People have called Benicio Del Toro’s work in Things We Lost in the Fire brilliant, and the performance is, undoubtedly, quite an achievement. But is it the sort of achievement this particular picture desperately needs? Del Toro gives the viewer all sorts of bits and pieces to chew on, the little slipping on the woman’s white glove ticks that people respond to because they can be identified so confidently as “acting”. As memorable as Del Toro’s portrayal of Jerry is, it still represents a bit of treading water for the actor. Note the word “glamorous” above, how glamorous should an unstable heroin addict be? Things We Lost in the Fire, as its Book of the Month club title indicates, is a self-improvement Oscar fantasy. We wish the Jerry’s of the world were this likable, and we wish that we could help them, while compromising our own lives as little as possible.

Del Toro’s Jerry is fascinating and alive but he doesn’t feel like a fascinating and alive drug addict. This is the film that could use a shitting of the pants. Allan Loeb’s rigid and unwavering screenplay has no room for that sort of thing though, he’s too busy stating his theme (which is repeated three times at the end in case you went to the bathroom for, I don’t know, 110 minutes). Susanne Bier’s direction only further highlights the script’s obviousness, this thing needs to be played loose and dingly dangly, Bier instead cuts many of the major scenes into a series of close-ups, with characters staring into space for prolonged moments as the score does an instrumental number that all but broadcasts SERIOUS.

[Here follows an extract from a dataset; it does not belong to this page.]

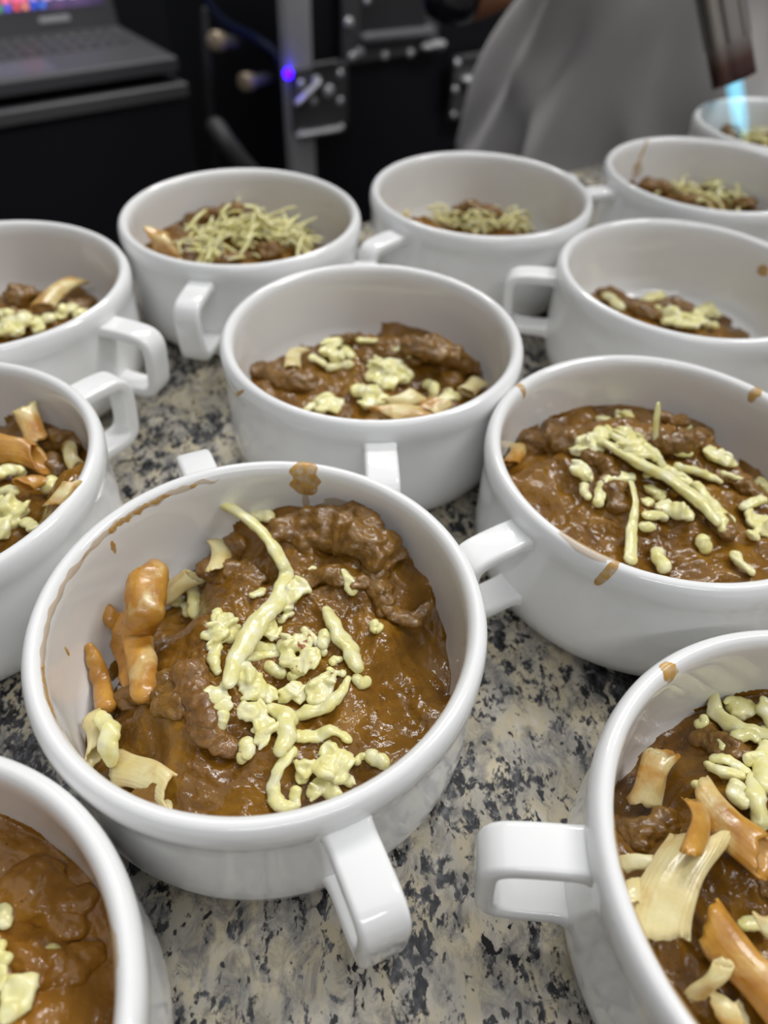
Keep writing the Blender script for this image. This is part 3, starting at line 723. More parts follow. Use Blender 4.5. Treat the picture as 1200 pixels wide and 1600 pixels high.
strand('C', [(950, 695), (1000, 725), (1050, 752), (1095, 785), (1120, 815)], [9, 11, 11, 11, 8], 0.9, 0.7, zs=[.003] * 5, nz=0.2, label='long thick cheese strand lying diagonally across the right-hand bowl')
strand('C', [(985, 748), (993, 785), (987, 825), (985, 872)], [6, 5, 9, 11], 0.8, 0.6, zs=[.001, .002, .001, .001], nz=0.2, label='cheese strand hanging down to the front rim of the right-hand bowl')
strand('C', [(1024, 685), (1026, 655), (1028, 634)], [9, 8, 5], 0.8, 0.5, zs=[.002, .008, .013], nz=0.15, label='upright cheese sliver sticking up at the back of the right-hand bowl')
for p, r, t in [([(938, 655), (965, 668), (1000, 682)], [8, 9, 8], 0), ([(935, 785), (948, 755), (985, 745)], [9, 11, 8], 0), ([(912, 760), (918, 775)], 7, 0), ([(1045, 702), (1075, 706)], 8, 0), ([(1010, 742), (1040, 735), (1075, 752)], [6, 8, 8], 0),
                ([(1060, 730), (1100, 740), (1125, 752)], [8, 8, 5], 0), ([(1090, 760), (1112, 790), (1140, 812)], [9, 12, 9], 0), ([(1120, 800), (1128, 825)], 8, 0), ([(1162, 792), (1190, 782)], 8, 0), ([(1098, 842), (1103, 856)], 9, 0), ([(1028, 862), (1036, 885)], 11, 0),
                ([(1150, 870), (1172, 893)], [11, 8], 0), ([(1010, 805), (1035, 808)], 8, 0), ([(1005, 822), (1020, 822)], 7, 0), ([(1000, 690), (1020, 705), (1035, 725)], [7, 8, 7], 0), ([(940, 690), (970, 705)], 8, 0), ([(960, 680), (1000, 705), (1020, 715)], 8, 0), ([(1130, 740), (1155, 748)], 6, 0), ([(905, 690), (930, 680)], 8, 0)]:
    strand('C', p, r, 0.9, 0.75, zs=[.001] * len(p))
for p, r, t in [([(905, 705), (925, 695), (945, 680), (930, 710)], [13, 15, 14, 11], 0), ([(960, 665), (975, 680), (990, 695), (1000, 710), (975, 700)], [12, 14, 14, 13, 14], 0), ([(972, 648), (982, 650)], [11, 10], 0), ([(1055, 670), (1068, 668)], [12, 10], 0), ([(1115, 712), (1130, 718), (1140, 725)], [13, 14, 9], 0),
                ([(905, 735), (915, 745)], [13, 10], 0), ([(1018, 765), (1028, 775), (1012, 785)], [11, 11, 9], 1), ([(1040, 795), (1060, 800), (1075, 808)], [14, 14, 11], 1), ([(1180, 815), (1190, 830), (1175, 838)], [16, 13, 10], 0), ([(1188, 758), (1200, 765)], [11, 10], 0)]:
    clump('C', p, r, bool(t), vox=0.0006)
smear('C', 143, -.002, .006, .0034, seed=50, taper=.4); smear('C', 42, -.001, .006, .004, seed=51)
smear('C', -121, -.0105, .001, .0032, seed=52, lean=.003); smear('C', -127, -.002, .004, .016, SMEAR_PALE, seed=53)

# ------------------------------------------------------------------ bowl D
stew('D', Field('D', 0.030, [(970, 1290, .022), (1000, 1300, .028), (1050, 1240, .029), (1100, 1160, .028), (1150, 1150, .029), (1190, 1200, .030), (1100, 1300, .030), (1150, 1350, .028), (1190, 1450, .027), (1000, 1400, .030), (1080, 1500, .028),
    (1150, 1580, .026), ], wall=[(962, 1275), (985, 1250), (1050, 1185), (1090, 1122), (1130, 1087), (1200, 1078)], amp=0.0025, sig=0.0095, seed=31), 'brown beef stew with penne in the lower right corner bowl', 80, 180)
meat('D', [(1100, 1150), (1130, 1165), (1160, 1180)], [18, 22, 20], 'sauced beef piece under the cheese in the lower right corner bowl', 0.6, 0.1)
meat('D', [(1140, 1290), (1180, 1330), (1200, 1380)], [22, 26, 22], 'beef chunk between the penne in the lower right corner bowl', 0.6, 0.0)
meat('D', [(985, 1300), (1015, 1310), (1050, 1290)], [22, 26, 22], 'gravy-coated beef lump by the left wall of the lower right corner bowl', 0.6, 0.1)
penne('D', (1040, 1470), (1078, 1300), 88, 'big pale ridged penne lying in the middle of the lower right corner bowl', P_PLAIN, 0.42, 0.02, 0.35, -0.35, .006, .008, ridges=24)
penne('D', (1088, 1340), (1075, 1245), 40, 'torn orange-stained pasta flap above the big penne in the lower right bowl', P_ORANGE, 0.5, 0.05, 0.6, 0.5, .011, .012)
penne('D', (1100, 1245), (1195, 1340), 56, 'diagonal yellow penne right of the big one in the lower right corner bowl', P_SAUCE, 0.5, 0.03, 0.5, 0.2, .008, .006, ridges=22)
penne('D', (1120, 1440), (1215, 1580), 62, 'orange sauce-soaked penne at the lower right frame edge', P_ORANGE, 0.55, 0.0, 0.5, 0.2, .006, .005)
penne('D', (1000, 1250), (1042, 1180), 46, 'ridged penne standing against the left wall of the lower right corner bowl', P_SAUCE, 0.6, 0.0, 0.4, 0.2, .005, .008)
penne('D', (972, 1352), (1030, 1352), 24, 'flat pale pasta strip by the left rim of the lower right corner bowl', P_PLAIN, 0.4, 0.0, 0.4, 0.1, .004, .005)
penne('D', (985, 1380), (992, 1420), 28, 'small pale pasta end by the left rim of the lower right bowl', P_PLAIN, 0.5, 0.0, 0.4, 0.1, .003, .003)
penne('D', (1090, 1560), (1125, 1500), 26, 'small curved pale pasta piece at the bottom of the lower right bowl', P_PLAIN, 0.6, 0.08, 0.4, 0.1, .004, .006)
penne('D', (1115, 1570), (1165, 1590), 40, 'pale penne end at the bottom frame edge in the lower right bowl', P_PLAIN, 0.55, 0.0, 0.5, 0.2, .003, .003)
penne('D', (1185, 1440), (1215, 1450), 26, 'pale pasta piece at the right frame edge over the orange penne', P_PLAIN, 0.6, 0.0, 0.5, 0.2, .009, .009)
for p, r in [([(1118, 1090), (1118, 1112), (1140, 1132), (1175, 1142), (1200, 1150)], [8, 10, 11, 11, 10]), ([(1092, 1130), (1100, 1124)], 8), ([(1128, 1160), (1132, 1170)], 8), ([(1150, 1152), (1180, 1152)], 9), ([(1118, 1185), (1140, 1190), (1165, 1205)], [9, 11, 9]), ([(1108, 1195), (1130, 1208), (1155, 1212)], [8, 10, 9]),
             ([(1172, 1188), (1190, 1182)], 10), ([(1196, 1165), (1192, 1200), (1198, 1230)], [11, 13, 12]), ([(1178, 1215), (1184, 1250), (1188, 1285)], [10, 14, 13]), ([(1150, 1230), (1160, 1250)], 13), ([(1090, 1228), (1110, 1240), (1130, 1260)], [9, 10, 8]), ([(1165, 1445), (1195, 1455)], 11)]:
    strand('D', p, r, 0.9, 0.75, zs=[.0015] * len(p))
for p, r in [([(1148, 1105), (1165, 1108), (1155, 1118)], [15, 14, 11]), ([(1195, 1110), (1205, 1125)], [16, 15]), ([(1198, 1145), (1208, 1165)], [12, 12])]:
    clump('D', p, r, False, vox=0.0006)
smear('D', 127, -.001, .0055, .005, SMEAR, seed=60); smear('D', 180, .002, .0045, .016, SMEAR_PALE, seed=61); smear('D', 212, .0015, .0046, .020, SMEAR_PALE, seed=62); smear('D', 196, .0022, .0046, .012, SMEAR_PALE, seed=63)

# ------------------------------------------------------------------ bowl E
stew('E', Field('E', 0.031, [(0, 1290, .031), (80, 1340, .031), (140, 1430, .031), (160, 1550, .031), (50, 1450, .032), (50, 1550, .032)], wall=[(0, 1278), (60, 1312), (120, 1375), (155, 1450), (170, 1540)], amp=0.0021, sig=0.012, seed=41), 'orange-brown beef stew in the lower left corner bowl', 70, 160, STEW_ORANGE)
meat('E', [(20, 1400), (60, 1390), (110, 1410)], [36, 42, 34], 'smooth beef chunk below the gravy in the lower left corner bowl', 0.35, 0.1, material=STEW_ORANGE, nz=0.3)
meat('E', [(90, 1440), (112, 1450)], [20, 22], 'rounded beef lump near the rim in the lower left corner bowl', 0.6, 0.2, material=STEW_ORANGE)
meat('E', [(30, 1500), (80, 1520), (140, 1500)], [26, 30, 24], 'broad beef piece beside the cheese in the lower left corner bowl', 0.4, 0.1, material=STEW_ORANGE, nz=0.3)
for p, r in [([(0, 1425), (8, 1440)], 12), ([(70, 1492), (85, 1486)], 11), ([(0, 1480), (6, 1500)], 11)]: strand('E', p, r, 0.8, 0.7)
for p, r in [([(25, 1545), (45, 1540), (35, 1565), (15, 1585)], [17, 15, 18, 14]), ([(0, 1520), (2, 1540)], [12, 10])]: clump('E', p, r, False, vox=0.0007)
smear('E', 22, .0015, .006, .010, SMEAR_PALE, seed=70)

# ------------------------------------------------------------------ bowl F
stew('F', Field('F', 0.025, [(100, 700, .024), (60, 740, .026), (110, 740, .026), (30, 800, .028), (0, 720, .027), (80, 680, .020), ], wall=[(135, 745), (125, 700), (100, 672), (40, 645), (0, 668)], amp=0.0022, sig=0.010, seed=51), 'brown beef stew with penne in the left edge bowl', 60, 140)
meat('F', [(70, 690), (95, 685), (110, 695)], [14, 18, 14], 'dark beef lump at the far wall of the left edge bowl', 0.8, 0.5)
meat('F', [(80, 725), (100, 735)], [16, 16], 'small beef piece between the penne of the left edge bowl', 0.7, 0.3)
penne('F', (50, 690), (44, 635), 34, 'upright penne end against the far wall of the left edge bowl', P_SAUCE, 0.6, 0.0, 0.5, 0.3, .006, .012)
penne('F', (0, 700), (62, 722), 40, 'open orange penne lying towards the right in the left edge bowl', P_ORANGE, 0.65, 0.0, 0.7, 0.4, .007, .005)
penne('F', (38, 760), (72, 752), 28, 'small orange penne end in the middle of the left edge bowl', P_ORANGE, 0.7, 0.0, 0.5, 0.2, .005, .005)
penne('F', (100, 702), (128, 730), 22, 'pale curved penne by the right wall of the left edge bowl', P_PLAIN, 0.6, 0.06, 0.5, 0.2, .005, .004)
penne('F', (85, 790), (110, 752), 24, 'pale penne along the near rim of the left edge bowl', P_SAUCE, 0.6, 0.0, 0.5, 0.2, .004, .004)
for p, r in [([(0, 738), (30, 740)], [12, 10]), ([(76, 760), (84, 752)], 12), ([(106, 752), (114, 748)], 7), ([(0, 770), (22, 768)], 9), ([(40, 815), (50, 825)], 9)]: strand('F', p, r, 0.9, 0.75, zs=[.002] * len(p))
for p, r in [([(5, 790), (25, 795), (15, 815), (35, 800), (0, 830)], [18, 18, 17, 12, 16])]: clump('F', p, r, False, vox=0.0007)

# ------------------------------------------------------------------ bowl G
stew('G', Field('G', 0.022, [(30, 470, .024), (80, 470, .022), (130, 470, .020), (30, 510, .025), (100, 490, .022), ], wall=[(155, 477), (130, 452), (60, 456), (0, 470)], amp=0.0022, sig=0.010, seed=61), 'brown stew with toasted cheese in the upper left edge bowl', 50, 120)
meat('G', [(25, 468), (40, 462)], [17, 17], 'rounded beef lump at the back of the upper left edge bowl', 0.9, 0.5)
meat('G', [(105, 478), (140, 474)], [12, 12], 'beef scrap by the right wall of the upper left edge bowl', 0.7, 0.3)
penne('G', (60, 475), (128, 442), 26, 'orange-stained penne leaning to the right wall of the upper left edge bowl', P_SAUCE, 0.6, 0.0, 0.6, 0.2, .006, .011)
for p, r, t in [([(15, 505), (35, 500), (55, 505), (25, 520), (5, 520)], [14, 14, 12, 13, 13], 1), ([(75, 500), (95, 495), (60, 515)], [11, 10, 10], 0)]: clump('G', p, r, bool(t), vox=0.0008)
for p, r in [([(98, 484), (112, 480)], 9), ([(120, 492), (132, 488)], 7), ([(0, 490), (15, 488)], 8)]: strand('G', p, r, 0.9, 0.75)
smear('G', -8, .003, .012, .0012, SMEAR_PALE, seed=80)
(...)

Normally I probably wouldn’t have even bothered to review Fire, you get what you pay for after all, but the film continues to show frustrating signs of promise only to dash them time and again. Jerry eventually accepts an offer from Audrey, Brian’s widow, (Halle Berry) to stay with her and her two children in a joint effort to stitch together a few threads of their lives. Jerry and Audrey have a palpable sexual tension, and for a moment my hopes rose; as a love story that blossoms in one the more inappropriate situations imaginable, this picture had a chance. I normally don’t buy Berry in her bids for award winning actress, but she fares surprisingly well here and with material that’s considerably weaker than Del Toro’s. On the page Audrey is a noble suffering wife, but Berry imbues the part with a ripe, ambiguous sexuality that she didn’t manage in her over-praised performance in Monster’s Ball. Audrey and Jerry look one another over, with varying degrees of hate, arousal and distrust, and for a few moments I forgot which picture I was watching.

Bier and Loeb soon reminded me, and so the film remains stuck, never to diverge too far from the message, never to acknowledge that the characters might, for a moment, be fallible, or (perish the thought!) unlikable. The Audrey/Jerry story remains safe and the children remain photogenic and largely untroubled. Even a less controversial but appealing friendship that Jerry develops with Audrey’s neighbor Howard (John Carroll Lynch), is cut distressingly short.

And what of everyone’s immediate taking to Jerry anyway? The dangers of choosing a drug addict you barely directly know as a surrogate friend, husband or father is never elaborated upon much either, nor is the guilt that could arise from immediately grasping on to someone else in the wake of another’s death. As in most films that deal with drug or mental abuse, Jerry’s problem is just a means to a dramatic short-cut, a healing that would probably, outside of fantasy, be safer to seek elsewhere. There’s no room for any inconvenient feeling or messiness in Things We Lost in the Fire, it wants us to simply “take the good with the bad.” This film could use quite a bit more of both.